The derivative $f'(x)=-\cos(\cos x)\,\sin x$ is odd and decreasing for $0\leq x\leq1$. It follows that $$\bigl|f'(x)\bigr|\leq\bigl|f'(1)\bigr|\leq\sin1<\sin{\pi\over3}={\sqrt{3}\over2}<1\qquad(x\in J)\ .$$ This allows to conclude that $f$ has a unique fixed point $\xi\in J$, and that both limits $(2)$ are equal to $\xi$, whatever $x\in{\mathbb R}$. The picture $(1)$ therefore "defines" the constant function $g(x):\equiv\xi$, hence $\lim_{x\to0} g(x)=\xi$ as well. Doing the iteration numerically one obtains $\xi\doteq0.69482$.

Answer 3

It seems you don't want $x\to 0$ but rather $n\to \infty$ where $n$ is the number of compositions. Regardless, real analysis gives you the tools to deal with the infinite: you simply need to define this in terms of limits. Suppose $(f_n)$ is a sequence of functions, $f_n: \mathbb R \to \mathbb R$. For $x \in \mathbb R$, the sequence $$x_n= (f_1\circ \cdots \circ f_n)(x),n \in \mathbb N$$ is perfectly well-defined.

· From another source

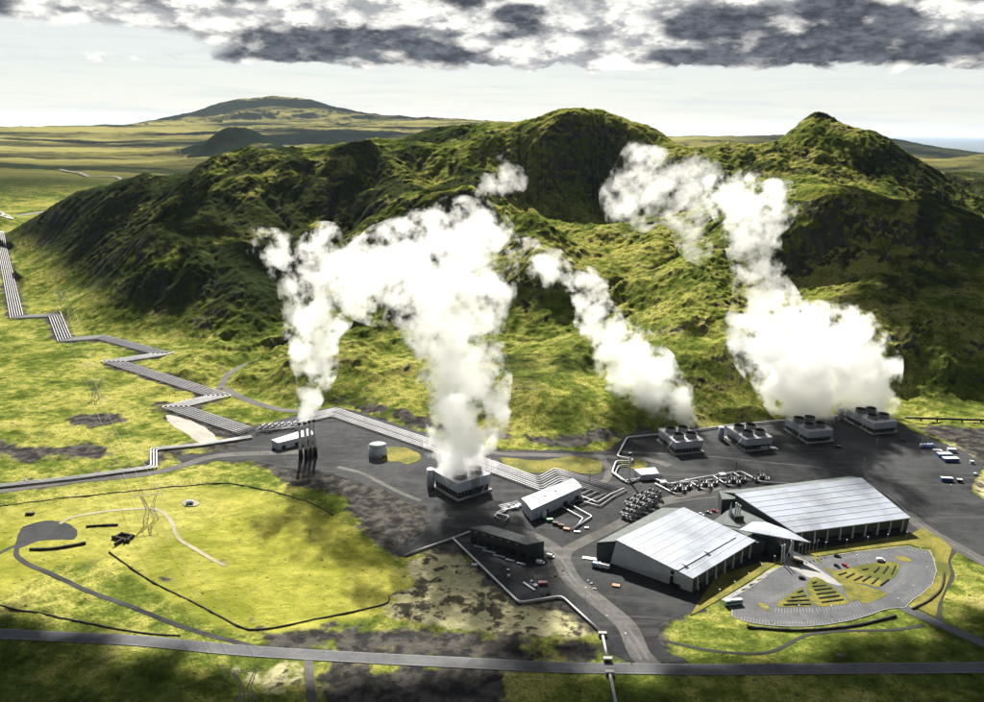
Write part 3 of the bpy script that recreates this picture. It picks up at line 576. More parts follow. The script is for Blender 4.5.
def densify(pts, amp, step=4):
    o = []; n = len(pts)
    for i in range(n):
        a, b = Vector(pts[i][:2]), Vector(pts[(i + 1) % n][:2]); k = max(1, int((b - a).length / step))
        for s in range(k):
            p = a.lerp(b, s / k); x = np.array([p.x]); y = np.array([p.y]); o.append(Vector((p.x + float(fbm(x, y, 14, 3, 5)[0]) * amp, p.y + float(fbm(x + 90, y, 14, 3, 6)[0]) * amp)))
    return o
o = sheet('gravel_yard', densify(YARD, 5.0), .12, SURF['yard']); o['kind'] = 'structure'
for k, (s, w, z, p) in ROADS.items():
    ribbon(k, LINES[k], w, z, s)
for i, (k, (s, z, p)) in enumerate(PATCHES.items()):
    pts = gp(p)
    if s in ('pale', 'gravelroad', 'yard'): pts = organic(pts)
    o = sheet(k, pts, z, SURF[s]); o['kind'] = 'structure'
for k, L_ in GREENS.items():
    for i, p in enumerate(L_):
        pts = gp(p); pts = organic(pts, 4, 1.5) if k in ('tank_lawn', 'yard_lawn') else (smooth_line(pts, 3, True) if k != 'verge' or i > 1 else pts)
        o = sheet(k, pts, .36 + .012 * i, LAWN); o['kind'] = 'structure'
# ------------------------------------------------------------------ out-of-frame clouds, placed and shaped to shade chosen parts of the land
def cloud_mat():
    m, nb = new_mat('cloud'); geo = nb.n('ShaderNodeNewGeometry'); a = nb.noise(geo.outputs['Position'], .01, 4, .6)
    finish(nb, nb.mix(a, (.75, .75, .77), (.9, .9, .9)), 1, 0, None, 0); return m
CLOUDM = cloud_mat()
def cloud(label, puffs, h):
    """puffs: (x, y, z_ground, rx, ry) shade wanted on the land; the cloud hangs h metres up along the sun's direction."""
    bm = bmesh.new()
    for k, (x, y, z, rx, ry) in enumerate(puffs):
        t = (h - z) / sdir.z; c = Vector((x, y, z)) + sdir * t
        n0 = len(bm.verts); r = bmesh.ops.create_icosphere(bm, subdivisions=5, radius=1)
        co = np.array([v.co[:] for v in r['verts']])
        a = np.arctan2(co[:, 1], co[:, 0]); n = fbm(co[:, 0] * 3 + 31 * k + h, co[:, 1] * 3 + co[:, 2] * 2, 1.0, 4, 60 + k, False, .65)
        f = np.clip(1 + n * 1.7, .35, 1.9)
        for v, p, q in zip(r['verts'], co, f): v.co = (c.x + p[0] * rx * q, c.y + p[1] * ry * q, c.z + max(p[2], -.25) * min(rx, ry) * .45 * q)
    me = bpy.data.meshes.new('cloud'); bm.to_mesh(me); bm.free(); me.materials.append(CLOUDM); me.polygons.foreach_set('use_smooth', np.ones(len(me.polygons), bool))
    o = bpy.data.objects.new('cloud', me); COL.objects.link(o); o['label'] = label; o['category'] = 'cloud'; o['group'] = 'clouds drifting overhead'; return o
def pz(px, py, z, rx, ry): g = G(px, py, z); return (g.x, g.y, z, rx, ry)
cloud('broad low cloud over the near roadside, darkening the foreground', [pz(-60, 690, 0, 70, 46), pz(30, 708, 0, 80, 32), pz(0, 676, 0, 50, 16), pz(150, 722, 0, 70, 20), pz(300, 726, 0, 60, 16), pz(430, 712, 0, 50, 20), pz(480, 694, 0, 24, 14), pz(590, 722, 0, 70, 22), pz(720, 720, 0, 60, 20), pz(930, 705, 0, 80, 30), pz(830, 712, 0, 70, 22), pz(1050, 672, 0, 50, 34), pz(566, 650, 0, 18, 6), pz(525, 652, 0, 16, 7), pz(900, 655, 0, 24, 12), pz(540, 682, 0, 20, 12)], 900)
for p_ in ((110, 236, 75, 40, 45), (170, 212, 130, 40, 45), (190, 275, 55, 50, 32), (352, 196, 155, 34, 40), (270, 292, 42, 50, 24), (445, 250, 95, 24, 30)):
    cloud('one of the small unseen clouds added to darken the green hillside', [pz(*p_)], 1500)  # unseen clouds added for the shade they throw on the hillside
cloud('unseen cloud shaped to darken the cliff of the right hand mountain', [pz(905, 243, 130, 34, 16), pz(960, 258, 115, 44, 22), pz(870, 240, 130, 20, 12), pz(1030, 280, 90, 50, 34), pz(985, 290, 70, 34, 30), pz(920, 318, 45, 40, 20), pz(965, 330, 45, 50, 24), pz(890, 335, 45, 34, 18), pz(960, 352, 35, 50, 24), pz(1040, 320, 50, 60, 40)], 1350)  # unseen cloud, its lumps laid out to shade the cliff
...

Supposing that $\lim _{n\to\infty} x_n$ exists for each $x$ (a property that would depend on the sequence $f_n$ and could be checked using the definition of the limit), the function $$f(x) =\lim_{n\to\infty} (f_1 \circ \cdots \circ f_n)(x), \,\, x \in \mathbb R$$ is also well-defined. This $f$ would be the "infinite composition" you are looking for.

Answer 4

If you are thinking of this as the limit of $$\{\sin(0),\sin(\cos(0)),\sin(\cos(\sin(0))),\ldots\}$$ then since $\sin(0)=0$, the sequence is the same as

$$\{\sin(0),\sin(\cos(0)),\sin(\cos(0)),\sin(\cos(\sin(\cos(0)))),\sin(\cos(\sin(\cos(0)))),\ldots\}$$

In other words, with $f(x)=\sin(\cos(x))$, the sequence is

$$\{\sin(0),f(0),f(0),f^{\circ 2}(0),f^{\circ 2}(0),f^{\circ 3}(0),f^{\circ 3}(0),\ldots\}$$

A plot of $f$ indicates it has a single attractor that $0$ would be attracted to. (Given that the range of $f$ is easy to analytically establish, and its derivative is easy to compute and analyze, it would be not difficult to formally prove this.) It's the unique solution to $f(x)=0$, which is about $0.6948196907\ldots$.

Answer 5

Probaly too simplistic.

Consider $$f(x)=\sin(\cos(x))$$ and perform a Taylor expansion of it to get $$f(x)=\sin (1)-\frac{\cos (1)}{2} x^2 +O\left(x^3\right)$$ If you repeat it (expand the Taylor expansion as another Taylor expansion), it is clear that the $x^2$ terms will never appear if you limit the expansion to first order $$f(f(x))=\sin (\cos (\sin (1)))+\frac{ \sin (\sin (1)) \cos (1) \cos (\cos (\sin (1)))}{2} x^2+O\left(x^3\right)$$ Limited to $O\left(x^2\right)$, the next term will be $$\sin (\cos (\sin (\cos (\sin (1)))))$$ and I suppose that you see the pattern.

If you compute the values, you should get $$\left( \begin{array}{cc} n & \text{value} \\ 1 & 0.841471 \\ 2 & 0.618134 \\ 3 & 0.727699 \\ 4 & 0.679226 \\ 5 & 0.701899 \\ 6 & 0.691539 \\ 7 & 0.696326 \\ 8 & 0.694125 \\ 9 & 0.695139 \\ 10 & 0.694673 \\ 11 & 0.694887 \\ 12 & 0.694788 \\ 13 & 0.694834 \\ 14 & 0.694813 \\ 15 & 0.694823 \\ 16 & 0.694818 \\ 17 & 0.694820 \\ 18 & 0.694819 \\ 19 & 0.694820 \end{array} \right)$$ which is the limit for six significant figures. Pushing to more cycles and much more digits, inverse symbolic calculators are unable to identify the result.